> [YOUR INSTRUCTIONS] Reproduce the listing word for word. Skip any image.

★ ★ ★ ★ ★

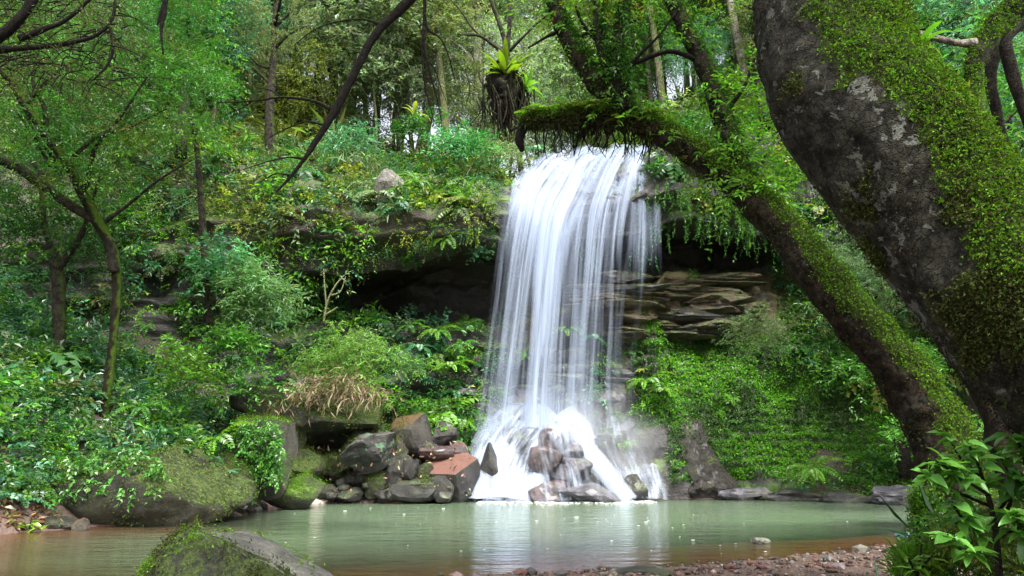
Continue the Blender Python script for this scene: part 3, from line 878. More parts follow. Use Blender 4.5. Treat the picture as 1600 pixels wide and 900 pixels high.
ROCKS = {}
def mossy(o, n, L=.05, C=None, bias=.35, top=.55):
    """moss cushions on a boulder: a part of it, one mesh"""
    me = o.data
    k_ = len(me.vertices)
    co = np.empty(k_ * 3, np.float32); me.vertices.foreach_get("co", co); co = co.reshape(-1, 3)
    no = np.empty(k_ * 3, np.float32); me.vertices.foreach_get("normal", no); no = no.reshape(-1, 3)
    no = no * np.sign(np.sum(no * co, 1, keepdims=True) + 1e-9)
    h = (co[:, 2] - co[:, 2].min()) / max(np.ptp(co[:, 2]), 1e-6)
    wgt = np.clip((bias + top * no[:, 2] + .9 * fbm(co * 1.8 + np.array(o.location), 3, 18)) * 2, 0, 1) * (h > .22) * (no[:, 1] < .5)
    if wgt.sum() < 1: return
    k = R.choice(k_, n, p=wgt / wgt.sum())
    e = np.ptp(co, 0).max() / math.sqrt(k_)
    lf = Leaves()
    lf.add(co[k] + R.normal(0, e * .8, (n, 3)), nrm(no[k] * .6 + rdir(n) * .8), nrm(no[k] + R.normal(0, .4, (n, 3))), L * np.exp(R.normal(0, .4, n)), L * .5,
           jit(np.array((.062, .092, .014)) if C is None else C, n, .45), .25)
    lf.build("moss", M['moss'], o)["kind"] = 'stuff'

def boulder(px, py, wp, hp, Y, mat, label, seed, cat="boulder", name="boulder", depth=.9, sink=.12, smooth=False, sub=3, **kw):
    if sub == 4 and wp < 80: sub = 3
    k = mpp(py, Y)
    size = (wp * k, wp * k * depth, hp * k * (1 + sink))
    V, F = rock_mesh(size, seed, sub=sub, **kw)
    c = W(px, py, Y)
    c[2] -= hp * k * sink / 2
    o = build(name, V, F, M[mat], smooth=smooth)
    o.location = [float(x) for x in c]
    tag(o, label, cat)
    if mat in ('rock_moss', 'rock_green') and wp > 30:
        mossy(o, int(min(6000, 3.2 * wp * hp ** .7)), .05 if wp > 120 else .026, G_BRIGHT * np.array([.8, .75, .4]) if mat == 'rock_green' else None, (.45 if wp > 200 else .15) if mat == 'rock_moss' else -.1, .6 if mat == 'rock_moss' else .9)
    elif wp > 50 and mat in ('rock_grey', 'rock_dark', 'rock_rust', 'rock_face', 'rock_lichen') and py < 775:
        mossy(o, int(5 * wp), .05, None, -.35, .5)
    return o, V + c

r1 = boulder(255, 762, 275, 128, 18.9, 'rock_moss', "huge olive mossy boulder at the water's edge with leafy ivy on its shoulder", 4, cuts=5, sub=5, rough=.10, sink=.1, depth=.8, smooth=True, planes=[((.75, -.3, .55), .78), ((-.2, 0, 1), .86)])
boulder(356, 752, 88, 84, 20.6, 'rock_moss', "rounded mossy boulder squeezed between the huge olive boulder and the ivy-faced block", 8, cuts=7, sub=4, smooth=True)
r3 = boulder(412, 712, 92, 112, 21.6, 'rock_green', "tall square block with a flat bright mossy top and ivy over its face", 21, cuts=3, sub=4, rough=.06, planes=[((0, 0, 1), .72), ((.9, -.25, .1), .72), ((-.3, -1, .1), .74), ((-.9, 0, .1), .8)])
boulder(458, 766, 96, 52, 22.4, 'rock_green', "low pyramid boulder with a bright moss crest standing in the pool edge", 33, cuts=3, sub=4, rough=.06, planes=[((-.6, -.35, .8), .55), ((.85, -.3, .5), .58), ((.1, .8, .6), .6)])
boulder(518, 652, 165, 78, 25.2, 'rock_moss', "wide dark mossy boulder overhanging a black gap under the dry grass tussock", 44, cuts=5, sub=4, rough=.12, planes=[((.2, -.4, -.8), .6)], depth=1.0, smooth=True)
boulder(408, 628, 100, 52, 24.6, 'rock_moss', "dark boulder half grown over, above the square ivy block", 47, cuts=6, sub=4, smooth=True)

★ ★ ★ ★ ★

> [FINISHED ANSWER]
Continue the Blender Python script for this scene: part 3, from line 878. More parts follow. Use Blender 4.5. Treat the picture as 1600 pixels wide and 900 pixels high.
ROCKS = {}
def mossy(o, n, L=.05, C=None, bias=.35, top=.55):
    """moss cushions on a boulder: a part of it, one mesh"""
    me = o.data
    k_ = len(me.vertices)
    co = np.empty(k_ * 3, np.float32); me.vertices.foreach_get("co", co); co = co.reshape(-1, 3)
    no = np.empty(k_ * 3, np.float32); me.vertices.foreach_get("normal", no); no = no.reshape(-1, 3)
    no = no * np.sign(np.sum(no * co, 1, keepdims=True) + 1e-9)
    h = (co[:, 2] - co[:, 2].min()) / max(np.ptp(co[:, 2]), 1e-6)
    wgt = np.clip((bias + top * no[:, 2] + .9 * fbm(co * 1.8 + np.array(o.location), 3, 18)) * 2, 0, 1) * (h > .22) * (no[:, 1] < .5)
    if wgt.sum() < 1: return
    k = R.choice(k_, n, p=wgt / wgt.sum())
    e = np.ptp(co, 0).max() / math.sqrt(k_)
    lf = Leaves()
    lf.add(co[k] + R.normal(0, e * .8, (n, 3)), nrm(no[k] * .6 + rdir(n) * .8), nrm(no[k] + R.normal(0, .4, (n, 3))), L * np.exp(R.normal(0, .4, n)), L * .5,
           jit(np.array((.062, .092, .014)) if C is None else C, n, .45), .25)
    lf.build("moss", M['moss'], o)["kind"] = 'stuff'

def boulder(px, py, wp, hp, Y, mat, label, seed, cat="boulder", name="boulder", depth=.9, sink=.12, smooth=False, sub=3, **kw):
    if sub == 4 and wp < 80: sub = 3
    k = mpp(py, Y)
    size = (wp * k, wp * k * depth, hp * k * (1 + sink))
    V, F = rock_mesh(size, seed, sub=sub, **kw)
    c = W(px, py, Y)
    c[2] -= hp * k * sink / 2
    o = build(name, V, F, M[mat], smooth=smooth)
    o.location = [float(x) for x in c]
    tag(o, label, cat)
    if mat in ('rock_moss', 'rock_green') and wp > 30:
        mossy(o, int(min(6000, 3.2 * wp * hp ** .7)), .05 if wp > 120 else .026, G_BRIGHT * np.array([.8, .75, .4]) if mat == 'rock_green' else None, (.45 if wp > 200 else .15) if mat == 'rock_moss' else -.1, .6 if mat == 'rock_moss' else .9)
    elif wp > 50 and mat in ('rock_grey', 'rock_dark', 'rock_rust', 'rock_face', 'rock_lichen') and py < 775:
        mossy(o, int(5 * wp), .05, None, -.35, .5)
    return o, V + c

r1 = boulder(255, 762, 275, 128, 18.9, 'rock_moss', "huge olive mossy boulder at the water's edge with leafy ivy on its shoulder", 4, cuts=5, sub=5, rough=.10, sink=.1, depth=.8, smooth=True, planes=[((.75, -.3, .55), .78), ((-.2, 0, 1), .86)])
boulder(356, 752, 88, 84, 20.6, 'rock_moss', "rounded mossy boulder squeezed between the huge olive boulder and the ivy-faced block", 8, cuts=7, sub=4, smooth=True)
r3 = boulder(412, 712, 92, 112, 21.6, 'rock_green', "tall square block with a flat bright mossy top and ivy over its face", 21, cuts=3, sub=4, rough=.06, planes=[((0, 0, 1), .72), ((.9, -.25, .1), .72), ((-.3, -1, .1), .74), ((-.9, 0, .1), .8)])
boulder(458, 766, 96, 52, 22.4, 'rock_green', "low pyramid boulder with a bright moss crest standing in the pool edge", 33, cuts=3, sub=4, rough=.06, planes=[((-.6, -.35, .8), .55), ((.85, -.3, .5), .58), ((.1, .8, .6), .6)])
boulder(518, 652, 165, 78, 25.2, 'rock_moss', "wide dark mossy boulder overhanging a black gap under the dry grass tussock", 44, cuts=5, sub=4, rough=.12, planes=[((.2, -.4, -.8), .6)], depth=1.0, smooth=True)
boulder(408, 628, 100, 52, 24.6, 'rock_moss', "dark boulder half grown over, above the square ivy block", 47, cuts=6, sub=4, smooth=True)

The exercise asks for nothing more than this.